>>>
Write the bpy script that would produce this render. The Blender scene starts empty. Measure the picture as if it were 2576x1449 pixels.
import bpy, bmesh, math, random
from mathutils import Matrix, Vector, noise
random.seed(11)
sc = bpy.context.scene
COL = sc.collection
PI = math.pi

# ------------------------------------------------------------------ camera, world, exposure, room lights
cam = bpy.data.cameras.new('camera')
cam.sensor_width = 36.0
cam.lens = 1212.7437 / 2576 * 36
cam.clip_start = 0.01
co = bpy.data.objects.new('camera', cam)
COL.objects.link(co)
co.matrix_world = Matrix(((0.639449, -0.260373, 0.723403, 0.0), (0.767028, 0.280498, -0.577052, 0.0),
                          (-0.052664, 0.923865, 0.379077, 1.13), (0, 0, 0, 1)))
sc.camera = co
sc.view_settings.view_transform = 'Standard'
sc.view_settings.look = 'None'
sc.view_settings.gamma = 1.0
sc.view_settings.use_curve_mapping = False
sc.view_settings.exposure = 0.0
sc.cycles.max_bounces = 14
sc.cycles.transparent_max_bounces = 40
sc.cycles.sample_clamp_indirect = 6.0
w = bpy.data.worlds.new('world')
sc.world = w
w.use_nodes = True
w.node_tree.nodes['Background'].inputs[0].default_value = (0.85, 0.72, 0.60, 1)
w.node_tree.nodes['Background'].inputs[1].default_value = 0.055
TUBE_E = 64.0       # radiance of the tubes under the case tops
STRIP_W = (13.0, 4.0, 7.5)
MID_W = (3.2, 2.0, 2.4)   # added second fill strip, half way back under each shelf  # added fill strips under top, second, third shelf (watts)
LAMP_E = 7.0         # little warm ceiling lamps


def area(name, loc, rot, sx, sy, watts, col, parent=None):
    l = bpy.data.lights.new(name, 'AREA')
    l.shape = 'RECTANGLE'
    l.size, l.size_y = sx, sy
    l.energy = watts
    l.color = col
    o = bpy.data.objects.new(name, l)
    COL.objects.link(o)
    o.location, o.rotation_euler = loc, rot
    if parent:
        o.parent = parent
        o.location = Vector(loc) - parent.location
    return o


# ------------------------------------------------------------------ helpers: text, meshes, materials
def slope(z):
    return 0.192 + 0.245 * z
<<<
Only the lines from the first line of the material above through the line that contains "PI = math.pi" should be quoted, each one exactly.

RESULT OF THE EXERCISE -
Write the bpy script that would produce this render. The Blender scene starts empty. Measure the picture as if it were 2576x1449 pixels.
import bpy, bmesh, math, random
from mathutils import Matrix, Vector, noise
random.seed(11)
sc = bpy.context.scene
COL = sc.collection
PI = math.pi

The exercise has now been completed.